▶ **EXERCISE INSTRUCTIONS**: Could every line of the data be printed exactly as it reads?

▶ **DATA EXTRACT**:
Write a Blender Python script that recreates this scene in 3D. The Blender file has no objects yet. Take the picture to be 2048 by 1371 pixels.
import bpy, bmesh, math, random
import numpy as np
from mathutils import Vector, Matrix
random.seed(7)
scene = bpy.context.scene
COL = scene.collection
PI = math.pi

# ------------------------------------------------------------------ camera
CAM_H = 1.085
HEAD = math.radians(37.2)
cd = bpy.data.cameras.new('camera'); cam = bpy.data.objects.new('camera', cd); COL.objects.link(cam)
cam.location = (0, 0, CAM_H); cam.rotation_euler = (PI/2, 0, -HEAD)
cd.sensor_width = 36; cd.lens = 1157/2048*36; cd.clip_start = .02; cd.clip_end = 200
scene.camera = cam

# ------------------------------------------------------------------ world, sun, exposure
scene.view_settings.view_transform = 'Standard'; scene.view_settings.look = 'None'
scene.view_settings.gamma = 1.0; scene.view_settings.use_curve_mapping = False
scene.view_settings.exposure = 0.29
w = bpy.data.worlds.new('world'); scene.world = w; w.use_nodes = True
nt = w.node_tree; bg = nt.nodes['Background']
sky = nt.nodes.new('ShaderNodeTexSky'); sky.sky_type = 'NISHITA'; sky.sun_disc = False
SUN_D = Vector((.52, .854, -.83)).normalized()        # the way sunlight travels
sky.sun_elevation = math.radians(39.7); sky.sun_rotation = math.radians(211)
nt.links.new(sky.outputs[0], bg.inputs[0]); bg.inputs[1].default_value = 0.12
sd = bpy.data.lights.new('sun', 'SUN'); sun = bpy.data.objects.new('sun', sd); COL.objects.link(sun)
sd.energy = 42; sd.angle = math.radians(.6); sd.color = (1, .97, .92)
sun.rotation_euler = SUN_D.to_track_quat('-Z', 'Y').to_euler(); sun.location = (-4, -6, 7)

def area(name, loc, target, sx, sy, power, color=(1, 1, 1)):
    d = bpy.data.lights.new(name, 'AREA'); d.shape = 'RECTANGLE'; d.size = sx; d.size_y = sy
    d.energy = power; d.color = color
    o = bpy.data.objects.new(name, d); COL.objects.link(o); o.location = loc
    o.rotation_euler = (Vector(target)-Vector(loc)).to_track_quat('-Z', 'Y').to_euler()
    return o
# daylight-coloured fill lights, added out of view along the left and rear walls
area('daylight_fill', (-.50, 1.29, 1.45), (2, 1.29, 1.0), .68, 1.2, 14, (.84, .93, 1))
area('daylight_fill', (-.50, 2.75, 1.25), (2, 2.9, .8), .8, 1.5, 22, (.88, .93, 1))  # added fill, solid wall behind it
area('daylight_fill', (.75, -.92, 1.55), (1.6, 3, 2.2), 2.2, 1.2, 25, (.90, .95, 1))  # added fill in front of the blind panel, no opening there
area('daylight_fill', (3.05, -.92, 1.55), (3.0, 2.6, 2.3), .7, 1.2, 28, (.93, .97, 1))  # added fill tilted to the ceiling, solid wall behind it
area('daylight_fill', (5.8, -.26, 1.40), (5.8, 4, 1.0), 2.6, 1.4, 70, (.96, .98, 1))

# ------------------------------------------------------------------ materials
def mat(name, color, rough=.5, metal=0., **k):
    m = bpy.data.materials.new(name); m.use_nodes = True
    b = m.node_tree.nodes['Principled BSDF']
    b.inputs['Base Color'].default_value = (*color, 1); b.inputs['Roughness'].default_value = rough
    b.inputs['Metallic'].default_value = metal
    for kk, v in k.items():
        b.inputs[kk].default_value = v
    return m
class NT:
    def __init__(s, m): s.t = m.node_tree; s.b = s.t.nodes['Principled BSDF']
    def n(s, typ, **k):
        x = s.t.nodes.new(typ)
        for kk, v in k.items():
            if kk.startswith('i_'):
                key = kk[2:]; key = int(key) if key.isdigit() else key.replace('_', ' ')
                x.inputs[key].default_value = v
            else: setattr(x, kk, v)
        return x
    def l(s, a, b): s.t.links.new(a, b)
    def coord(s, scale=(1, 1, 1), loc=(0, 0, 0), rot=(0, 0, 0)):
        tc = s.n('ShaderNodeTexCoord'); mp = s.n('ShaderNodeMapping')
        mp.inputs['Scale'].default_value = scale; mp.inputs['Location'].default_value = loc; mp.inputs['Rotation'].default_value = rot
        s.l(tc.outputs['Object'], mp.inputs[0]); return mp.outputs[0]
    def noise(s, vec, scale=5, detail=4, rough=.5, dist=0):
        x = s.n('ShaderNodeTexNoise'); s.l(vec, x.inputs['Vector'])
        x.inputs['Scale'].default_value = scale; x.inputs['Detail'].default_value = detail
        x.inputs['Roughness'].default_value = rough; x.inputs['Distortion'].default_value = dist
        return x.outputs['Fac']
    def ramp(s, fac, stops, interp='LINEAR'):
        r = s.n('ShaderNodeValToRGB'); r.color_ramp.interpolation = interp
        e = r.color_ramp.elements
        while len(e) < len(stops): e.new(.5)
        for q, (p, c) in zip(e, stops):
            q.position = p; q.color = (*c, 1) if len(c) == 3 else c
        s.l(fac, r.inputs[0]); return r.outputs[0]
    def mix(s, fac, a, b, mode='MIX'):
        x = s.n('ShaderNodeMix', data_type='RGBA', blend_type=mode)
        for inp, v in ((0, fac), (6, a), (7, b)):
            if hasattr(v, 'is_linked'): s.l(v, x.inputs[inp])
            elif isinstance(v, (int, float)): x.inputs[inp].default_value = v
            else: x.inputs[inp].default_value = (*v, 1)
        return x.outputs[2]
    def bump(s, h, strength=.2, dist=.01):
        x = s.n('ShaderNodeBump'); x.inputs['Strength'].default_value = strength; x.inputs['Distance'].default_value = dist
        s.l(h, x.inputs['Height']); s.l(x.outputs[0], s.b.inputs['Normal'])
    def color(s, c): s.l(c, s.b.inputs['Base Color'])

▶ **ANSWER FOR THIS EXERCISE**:
Write a Blender Python script that recreates this scene in 3D. The Blender file has no objects yet. Take the picture to be 2048 by 1371 pixels.
import bpy, bmesh, math, random
import numpy as np
from mathutils import Vector, Matrix
random.seed(7)
scene = bpy.context.scene
COL = scene.collection
PI = math.pi

# ------------------------------------------------------------------ camera
CAM_H = 1.085
HEAD = math.radians(37.2)
cd = bpy.data.cameras.new('camera'); cam = bpy.data.objects.new('camera', cd); COL.objects.link(cam)
cam.location = (0, 0, CAM_H); cam.rotation_euler = (PI/2, 0, -HEAD)
cd.sensor_width = 36; cd.lens = 1157/2048*36; cd.clip_start = .02; cd.clip_end = 200
scene.camera = cam

# ------------------------------------------------------------------ world, sun, exposure
scene.view_settings.view_transform = 'Standard'; scene.view_settings.look = 'None'
scene.view_settings.gamma = 1.0; scene.view_settings.use_curve_mapping = False
scene.view_settings.exposure = 0.29
w = bpy.data.worlds.new('world'); scene.world = w; w.use_nodes = True
nt = w.node_tree; bg = nt.nodes['Background']
sky = nt.nodes.new('ShaderNodeTexSky'); sky.sky_type = 'NISHITA'; sky.sun_disc = False
SUN_D = Vector((.52, .854, -.83)).normalized()        # the way sunlight travels
sky.sun_elevation = math.radians(39.7); sky.sun_rotation = math.radians(211)
nt.links.new(sky.outputs[0], bg.inputs[0]); bg.inputs[1].default_value = 0.12
sd = bpy.data.lights.new('sun', 'SUN'); sun = bpy.data.objects.new('sun', sd); COL.objects.link(sun)
sd.energy = 42; sd.angle = math.radians(.6); sd.color = (1, .97, .92)
sun.rotation_euler = SUN_D.to_track_quat('-Z', 'Y').to_euler(); sun.location = (-4, -6, 7)

def area(name, loc, target, sx, sy, power, color=(1, 1, 1)):
    d = bpy.data.lights.new(name, 'AREA'); d.shape = 'RECTANGLE'; d.size = sx; d.size_y = sy
    d.energy = power; d.color = color
    o = bpy.data.objects.new(name, d); COL.objects.link(o); o.location = loc
    o.rotation_euler = (Vector(target)-Vector(loc)).to_track_quat('-Z', 'Y').to_euler()
    return o
# daylight-coloured fill lights, added out of view along the left and rear walls
area('daylight_fill', (-.50, 1.29, 1.45), (2, 1.29, 1.0), .68, 1.2, 14, (.84, .93, 1))
area('daylight_fill', (-.50, 2.75, 1.25), (2, 2.9, .8), .8, 1.5, 22, (.88, .93, 1))  # added fill, solid wall behind it
area('daylight_fill', (.75, -.92, 1.55), (1.6, 3, 2.2), 2.2, 1.2, 25, (.90, .95, 1))  # added fill in front of the blind panel, no opening there
area('daylight_fill', (3.05, -.92, 1.55), (3.0, 2.6, 2.3), .7, 1.2, 28, (.93, .97, 1))  # added fill tilted to the ceiling, solid wall behind it
area('daylight_fill', (5.8, -.26, 1.40), (5.8, 4, 1.0), 2.6, 1.4, 70, (.96, .98, 1))

# ------------------------------------------------------------------ materials
def mat(name, color, rough=.5, metal=0., **k):
    m = bpy.data.materials.new(name); m.use_nodes = True
    b = m.node_tree.nodes['Principled BSDF']
    b.inputs['Base Color'].default_value = (*color, 1); b.inputs['Roughness'].default_value = rough
    b.inputs['Metallic'].default_value = metal
    for kk, v in k.items():
        b.inputs[kk].default_value = v
    return m
class NT:
    def __init__(s, m): s.t = m.node_tree; s.b = s.t.nodes['Principled BSDF']
    def n(s, typ, **k):
        x = s.t.nodes.new(typ)
        for kk, v in k.items():
            if kk.startswith('i_'):
                key = kk[2:]; key = int(key) if key.isdigit() else key.replace('_', ' ')
                x.inputs[key].default_value = v
            else: setattr(x, kk, v)
        return x
    def l(s, a, b): s.t.links.new(a, b)
    def coord(s, scale=(1, 1, 1), loc=(0, 0, 0), rot=(0, 0, 0)):
        tc = s.n('ShaderNodeTexCoord'); mp = s.n('ShaderNodeMapping')
        mp.inputs['Scale'].default_value = scale; mp.inputs['Location'].default_value = loc; mp.inputs['Rotation'].default_value = rot
        s.l(tc.outputs['Object'], mp.inputs[0]); return mp.outputs[0]
    def noise(s, vec, scale=5, detail=4, rough=.5, dist=0):
        x = s.n('ShaderNodeTexNoise'); s.l(vec, x.inputs['Vector'])
        x.inputs['Scale'].default_value = scale; x.inputs['Detail'].default_value = detail
        x.inputs['Roughness'].default_value = rough; x.inputs['Distortion'].default_value = dist
        return x.outputs['Fac']
    def ramp(s, fac, stops, interp='LINEAR'):
        r = s.n('ShaderNodeValToRGB'); r.color_ramp.interpolation = interp
        e = r.color_ramp.elements
        while len(e) < len(stops): e.new(.5)
        for q, (p, c) in zip(e, stops):
            q.position = p; q.color = (*c, 1) if len(c) == 3 else c
        s.l(fac, r.inputs[0]); return r.outputs[0]
    def mix(s, fac, a, b, mode='MIX'):
        x = s.n('ShaderNodeMix', data_type='RGBA', blend_type=mode)
        for inp, v in ((0, fac), (6, a), (7, b)):
            if hasattr(v, 'is_linked'): s.l(v, x.inputs[inp])
            elif isinstance(v, (int, float)): x.inputs[inp].default_value = v
            else: x.inputs[inp].default_value = (*v, 1)
        return x.outputs[2]
    def bump(s, h, strength=.2, dist=.01):
        x = s.n('ShaderNodeBump'); x.inputs['Strength'].default_value = strength; x.inputs['Distance'].default_value = dist
        s.l(h, x.inputs['Height']); s.l(x.outputs[0], s.b.inputs['Normal'])
    def color(s, c): s.l(c, s.b.inputs['Base Color'])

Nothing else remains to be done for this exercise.